Maka untuk melancarkan program peremajaan dan tanaman alternatif ini, tim fasilitator bekerja sama dengan Depas paroki St. Mikael Labasa telah menunjuk ”Tim 15” yang akan menindaklanjuti program ini dalam sebuah aksi persiapan lahan dan bibit. Puncak aksi tsb dilaksanakan dalam bentuk demo farm pada Hari Pangan Sedunia (HPS) yang berlangsung selama 2 hari, tgl. 18-19 Januari 2010 di kebun pastoran paroki St. Mikael Labasa sebagai lahan percontohan. Demo farm ini dihadiri 120 peserta dibuka dengan perayaan ekaristi yang pimpin oleh Vikep Sultra P. Matheus Bakolu, Pr., setelah itu dilanjutkan dengan aksi penanaman 150 bibit kelapa, 150 bibit enau dan 400 bibit jambu mente oleh peserta di lahan seluas 7 ha.

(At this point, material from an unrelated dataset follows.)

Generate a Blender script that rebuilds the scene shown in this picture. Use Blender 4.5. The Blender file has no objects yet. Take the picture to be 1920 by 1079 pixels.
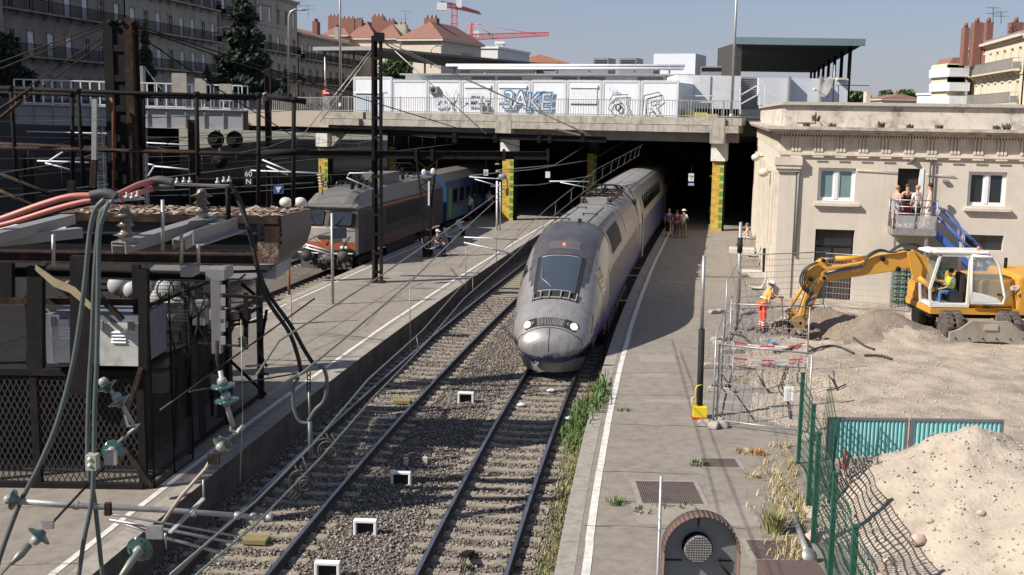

Aksi ini didahului penanaman bibit pertama oleh Vikep Sultra. Menarik bahwa disela-sela istirahat bpk. Yulius Pasolon telah menyita perhatian para peserta dengan mengadakan sebuah demo mengolah isi batang enau hingga menjadi tepung sagu yang siap menjadi makanan alternatif. Para peserta terperangah dan antusias menyaksikan demo tersebut. Memang selama ini para peserta tidak pernah mendengar apalagi melihat secara langsung kalau batang enau itu bisa diolah dan menghasilkan tepung sagu, karena dalam benak mereka cukuplah hanya dengan menyadap air pohon enau.

Di akhir dari seluruh rangkaian acara demo farm tsb para narasumber (komisi PSE dan tim HPS Kev. Sultra) menyampaikan kepada seluruh peserta bahwa lokasi kebun pastoran paroki St. Mikael Labasa ditunjuk sebagai Sentrum Pertanian Terpadu (SPT) wilayah Kevikepan Sultra dan sekaligus menghimbau kepada seluruh umat dengan program: ”1 KK 10 Enau 10 Kelapa”.

Dengan demikian, HPS tahun ini menjadi momentum untuk sebuah perubahan pola pikir dan cara kerja menuju pada cita-cita berdaulatnya pangan umat di mata masyarakat luas, jika dilaksanakan dengan sungguh.*** Penulis: P. Bernard Cakra Arung Raya, Pr.